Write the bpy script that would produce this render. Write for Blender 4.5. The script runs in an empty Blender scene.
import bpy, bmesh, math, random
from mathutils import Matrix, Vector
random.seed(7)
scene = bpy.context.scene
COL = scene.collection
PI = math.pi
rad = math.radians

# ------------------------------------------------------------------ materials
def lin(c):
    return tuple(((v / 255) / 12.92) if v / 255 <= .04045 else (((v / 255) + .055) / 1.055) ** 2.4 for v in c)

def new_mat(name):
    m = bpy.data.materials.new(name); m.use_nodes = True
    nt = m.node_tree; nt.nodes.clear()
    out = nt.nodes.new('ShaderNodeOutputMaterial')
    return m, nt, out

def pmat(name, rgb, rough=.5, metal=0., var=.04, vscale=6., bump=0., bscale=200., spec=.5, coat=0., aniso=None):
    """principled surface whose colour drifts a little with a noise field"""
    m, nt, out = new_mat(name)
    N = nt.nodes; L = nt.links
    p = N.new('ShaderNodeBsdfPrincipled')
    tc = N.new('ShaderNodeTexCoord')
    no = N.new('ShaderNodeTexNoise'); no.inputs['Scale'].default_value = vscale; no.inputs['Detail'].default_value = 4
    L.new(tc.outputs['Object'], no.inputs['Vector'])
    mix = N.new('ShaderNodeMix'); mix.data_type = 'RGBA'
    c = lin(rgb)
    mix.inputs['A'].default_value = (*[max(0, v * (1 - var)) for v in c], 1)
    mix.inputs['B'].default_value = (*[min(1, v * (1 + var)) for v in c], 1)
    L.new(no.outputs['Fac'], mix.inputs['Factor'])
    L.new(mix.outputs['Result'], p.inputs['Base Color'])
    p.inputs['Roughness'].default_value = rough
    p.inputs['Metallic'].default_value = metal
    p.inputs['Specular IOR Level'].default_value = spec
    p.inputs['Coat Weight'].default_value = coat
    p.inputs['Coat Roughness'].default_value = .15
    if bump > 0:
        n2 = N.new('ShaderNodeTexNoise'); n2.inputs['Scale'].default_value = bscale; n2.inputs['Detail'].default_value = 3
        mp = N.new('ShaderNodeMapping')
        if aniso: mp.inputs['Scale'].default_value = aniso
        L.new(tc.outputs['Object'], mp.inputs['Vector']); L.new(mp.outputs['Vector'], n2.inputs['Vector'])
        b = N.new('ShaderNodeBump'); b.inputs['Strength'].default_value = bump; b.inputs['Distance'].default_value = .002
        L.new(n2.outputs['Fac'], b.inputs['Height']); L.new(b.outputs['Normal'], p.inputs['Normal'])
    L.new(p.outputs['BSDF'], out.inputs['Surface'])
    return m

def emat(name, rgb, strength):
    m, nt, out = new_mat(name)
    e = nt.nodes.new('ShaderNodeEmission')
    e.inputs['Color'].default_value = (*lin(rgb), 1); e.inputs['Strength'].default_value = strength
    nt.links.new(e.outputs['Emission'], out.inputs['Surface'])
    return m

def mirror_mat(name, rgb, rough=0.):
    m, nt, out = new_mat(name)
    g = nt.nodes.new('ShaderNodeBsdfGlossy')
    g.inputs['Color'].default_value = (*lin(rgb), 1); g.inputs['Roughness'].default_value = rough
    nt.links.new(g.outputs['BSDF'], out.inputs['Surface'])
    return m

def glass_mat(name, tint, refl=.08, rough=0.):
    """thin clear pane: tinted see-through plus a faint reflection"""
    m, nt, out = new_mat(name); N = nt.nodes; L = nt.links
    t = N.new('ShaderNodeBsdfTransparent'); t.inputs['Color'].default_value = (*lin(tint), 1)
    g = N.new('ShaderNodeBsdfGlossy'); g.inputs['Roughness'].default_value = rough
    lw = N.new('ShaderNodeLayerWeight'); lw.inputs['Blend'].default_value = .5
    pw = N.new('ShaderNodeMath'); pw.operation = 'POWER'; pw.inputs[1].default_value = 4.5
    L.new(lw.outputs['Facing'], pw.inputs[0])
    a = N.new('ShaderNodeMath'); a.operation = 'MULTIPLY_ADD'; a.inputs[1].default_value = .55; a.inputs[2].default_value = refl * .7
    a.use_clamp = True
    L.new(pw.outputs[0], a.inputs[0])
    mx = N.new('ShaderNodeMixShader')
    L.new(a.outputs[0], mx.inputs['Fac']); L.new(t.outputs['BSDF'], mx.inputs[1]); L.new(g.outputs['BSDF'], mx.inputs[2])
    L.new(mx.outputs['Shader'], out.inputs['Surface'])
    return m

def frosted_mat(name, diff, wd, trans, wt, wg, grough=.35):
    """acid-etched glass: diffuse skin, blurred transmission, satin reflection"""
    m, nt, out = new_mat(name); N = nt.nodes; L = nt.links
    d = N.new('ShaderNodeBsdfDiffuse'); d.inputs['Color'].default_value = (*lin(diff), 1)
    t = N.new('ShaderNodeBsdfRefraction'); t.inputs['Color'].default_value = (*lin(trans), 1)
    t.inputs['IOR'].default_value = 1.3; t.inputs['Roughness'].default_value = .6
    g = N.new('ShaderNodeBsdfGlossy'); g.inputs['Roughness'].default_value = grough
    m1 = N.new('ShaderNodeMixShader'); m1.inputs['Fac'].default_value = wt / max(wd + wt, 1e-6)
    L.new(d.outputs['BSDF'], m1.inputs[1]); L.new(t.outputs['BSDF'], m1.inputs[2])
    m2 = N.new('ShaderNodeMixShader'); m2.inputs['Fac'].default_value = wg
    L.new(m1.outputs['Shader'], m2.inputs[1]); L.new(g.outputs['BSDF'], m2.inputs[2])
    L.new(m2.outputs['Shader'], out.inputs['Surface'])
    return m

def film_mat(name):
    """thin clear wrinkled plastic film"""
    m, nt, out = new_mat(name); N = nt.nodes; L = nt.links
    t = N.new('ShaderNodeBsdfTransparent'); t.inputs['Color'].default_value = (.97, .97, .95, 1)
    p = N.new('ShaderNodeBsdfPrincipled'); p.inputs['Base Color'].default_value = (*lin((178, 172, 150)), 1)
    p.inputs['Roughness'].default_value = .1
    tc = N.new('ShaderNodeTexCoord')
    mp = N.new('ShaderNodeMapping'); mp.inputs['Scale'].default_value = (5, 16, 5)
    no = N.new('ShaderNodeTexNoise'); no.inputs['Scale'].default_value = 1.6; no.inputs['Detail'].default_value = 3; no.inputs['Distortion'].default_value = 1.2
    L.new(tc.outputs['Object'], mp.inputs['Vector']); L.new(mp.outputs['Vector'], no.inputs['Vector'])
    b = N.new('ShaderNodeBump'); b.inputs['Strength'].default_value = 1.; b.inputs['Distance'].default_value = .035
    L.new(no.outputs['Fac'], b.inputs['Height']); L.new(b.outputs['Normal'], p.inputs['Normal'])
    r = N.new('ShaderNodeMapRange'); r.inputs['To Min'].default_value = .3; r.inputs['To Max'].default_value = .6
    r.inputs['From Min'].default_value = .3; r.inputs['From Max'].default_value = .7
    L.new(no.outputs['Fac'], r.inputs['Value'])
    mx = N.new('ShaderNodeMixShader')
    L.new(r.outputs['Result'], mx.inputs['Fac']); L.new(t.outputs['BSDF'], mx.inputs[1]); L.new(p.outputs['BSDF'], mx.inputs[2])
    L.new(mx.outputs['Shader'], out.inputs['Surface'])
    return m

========

> What is needed
Retype the material in full, character for character.

> Solution for this exercise
Write the bpy script that would produce this render. Write for Blender 4.5. The script runs in an empty Blender scene.
import bpy, bmesh, math, random
from mathutils import Matrix, Vector
random.seed(7)
scene = bpy.context.scene
COL = scene.collection
PI = math.pi
rad = math.radians

# ------------------------------------------------------------------ materials
def lin(c):
    return tuple(((v / 255) / 12.92) if v / 255 <= .04045 else (((v / 255) + .055) / 1.055) ** 2.4 for v in c)

def new_mat(name):
    m = bpy.data.materials.new(name); m.use_nodes = True
    nt = m.node_tree; nt.nodes.clear()
    out = nt.nodes.new('ShaderNodeOutputMaterial')
    return m, nt, out

def pmat(name, rgb, rough=.5, metal=0., var=.04, vscale=6., bump=0., bscale=200., spec=.5, coat=0., aniso=None):
    """principled surface whose colour drifts a little with a noise field"""
    m, nt, out = new_mat(name)
    N = nt.nodes; L = nt.links
    p = N.new('ShaderNodeBsdfPrincipled')
    tc = N.new('ShaderNodeTexCoord')
    no = N.new('ShaderNodeTexNoise'); no.inputs['Scale'].default_value = vscale; no.inputs['Detail'].default_value = 4
    L.new(tc.outputs['Object'], no.inputs['Vector'])
    mix = N.new('ShaderNodeMix'); mix.data_type = 'RGBA'
    c = lin(rgb)
    mix.inputs['A'].default_value = (*[max(0, v * (1 - var)) for v in c], 1)
    mix.inputs['B'].default_value = (*[min(1, v * (1 + var)) for v in c], 1)
    L.new(no.outputs['Fac'], mix.inputs['Factor'])
    L.new(mix.outputs['Result'], p.inputs['Base Color'])
    p.inputs['Roughness'].default_value = rough
    p.inputs['Metallic'].default_value = metal
    p.inputs['Specular IOR Level'].default_value = spec
    p.inputs['Coat Weight'].default_value = coat
    p.inputs['Coat Roughness'].default_value = .15
    if bump > 0:
        n2 = N.new('ShaderNodeTexNoise'); n2.inputs['Scale'].default_value = bscale; n2.inputs['Detail'].default_value = 3
        mp = N.new('ShaderNodeMapping')
        if aniso: mp.inputs['Scale'].default_value = aniso
        L.new(tc.outputs['Object'], mp.inputs['Vector']); L.new(mp.outputs['Vector'], n2.inputs['Vector'])
        b = N.new('ShaderNodeBump'); b.inputs['Strength'].default_value = bump; b.inputs['Distance'].default_value = .002
        L.new(n2.outputs['Fac'], b.inputs['Height']); L.new(b.outputs['Normal'], p.inputs['Normal'])
    L.new(p.outputs['BSDF'], out.inputs['Surface'])
    return m

def emat(name, rgb, strength):
    m, nt, out = new_mat(name)
    e = nt.nodes.new('ShaderNodeEmission')
    e.inputs['Color'].default_value = (*lin(rgb), 1); e.inputs['Strength'].default_value = strength
    nt.links.new(e.outputs['Emission'], out.inputs['Surface'])
    return m

def mirror_mat(name, rgb, rough=0.):
    m, nt, out = new_mat(name)
    g = nt.nodes.new('ShaderNodeBsdfGlossy')
    g.inputs['Color'].default_value = (*lin(rgb), 1); g.inputs['Roughness'].default_value = rough
    nt.links.new(g.outputs['BSDF'], out.inputs['Surface'])
    return m

def glass_mat(name, tint, refl=.08, rough=0.):
    """thin clear pane: tinted see-through plus a faint reflection"""
    m, nt, out = new_mat(name); N = nt.nodes; L = nt.links
    t = N.new('ShaderNodeBsdfTransparent'); t.inputs['Color'].default_value = (*lin(tint), 1)
    g = N.new('ShaderNodeBsdfGlossy'); g.inputs['Roughness'].default_value = rough
    lw = N.new('ShaderNodeLayerWeight'); lw.inputs['Blend'].default_value = .5
    pw = N.new('ShaderNodeMath'); pw.operation = 'POWER'; pw.inputs[1].default_value = 4.5
    L.new(lw.outputs['Facing'], pw.inputs[0])
    a = N.new('ShaderNodeMath'); a.operation = 'MULTIPLY_ADD'; a.inputs[1].default_value = .55; a.inputs[2].default_value = refl * .7
    a.use_clamp = True
    L.new(pw.outputs[0], a.inputs[0])
    mx = N.new('ShaderNodeMixShader')
    L.new(a.outputs[0], mx.inputs['Fac']); L.new(t.outputs['BSDF'], mx.inputs[1]); L.new(g.outputs['BSDF'], mx.inputs[2])
    L.new(mx.outputs['Shader'], out.inputs['Surface'])
    return m

def frosted_mat(name, diff, wd, trans, wt, wg, grough=.35):
    """acid-etched glass: diffuse skin, blurred transmission, satin reflection"""
    m, nt, out = new_mat(name); N = nt.nodes; L = nt.links
    d = N.new('ShaderNodeBsdfDiffuse'); d.inputs['Color'].default_value = (*lin(diff), 1)
    t = N.new('ShaderNodeBsdfRefraction'); t.inputs['Color'].default_value = (*lin(trans), 1)
    t.inputs['IOR'].default_value = 1.3; t.inputs['Roughness'].default_value = .6
    g = N.new('ShaderNodeBsdfGlossy'); g.inputs['Roughness'].default_value = grough
    m1 = N.new('ShaderNodeMixShader'); m1.inputs['Fac'].default_value = wt / max(wd + wt, 1e-6)
    L.new(d.outputs['BSDF'], m1.inputs[1]); L.new(t.outputs['BSDF'], m1.inputs[2])
    m2 = N.new('ShaderNodeMixShader'); m2.inputs['Fac'].default_value = wg
    L.new(m1.outputs['Shader'], m2.inputs[1]); L.new(g.outputs['BSDF'], m2.inputs[2])
    L.new(m2.outputs['Shader'], out.inputs['Surface'])
    return m

def film_mat(name):
    """thin clear wrinkled plastic film"""
    m, nt, out = new_mat(name); N = nt.nodes; L = nt.links
    t = N.new('ShaderNodeBsdfTransparent'); t.inputs['Color'].default_value = (.97, .97, .95, 1)
    p = N.new('ShaderNodeBsdfPrincipled'); p.inputs['Base Color'].default_value = (*lin((178, 172, 150)), 1)
    p.inputs['Roughness'].default_value = .1
    tc = N.new('ShaderNodeTexCoord')
    mp = N.new('ShaderNodeMapping'); mp.inputs['Scale'].default_value = (5, 16, 5)
    no = N.new('ShaderNodeTexNoise'); no.inputs['Scale'].default_value = 1.6; no.inputs['Detail'].default_value = 3; no.inputs['Distortion'].default_value = 1.2
    L.new(tc.outputs['Object'], mp.inputs['Vector']); L.new(mp.outputs['Vector'], no.inputs['Vector'])
    b = N.new('ShaderNodeBump'); b.inputs['Strength'].default_value = 1.; b.inputs['Distance'].default_value = .035
    L.new(no.outputs['Fac'], b.inputs['Height']); L.new(b.outputs['Normal'], p.inputs['Normal'])
    r = N.new('ShaderNodeMapRange'); r.inputs['To Min'].default_value = .3; r.inputs['To Max'].default_value = .6
    r.inputs['From Min'].default_value = .3; r.inputs['From Max'].default_value = .7
    L.new(no.outputs['Fac'], r.inputs['Value'])
    mx = N.new('ShaderNodeMixShader')
    L.new(r.outputs['Result'], mx.inputs['Fac']); L.new(t.outputs['BSDF'], mx.inputs[1]); L.new(p.outputs['BSDF'], mx.inputs[2])
    L.new(mx.outputs['Shader'], out.inputs['Surface'])
    return m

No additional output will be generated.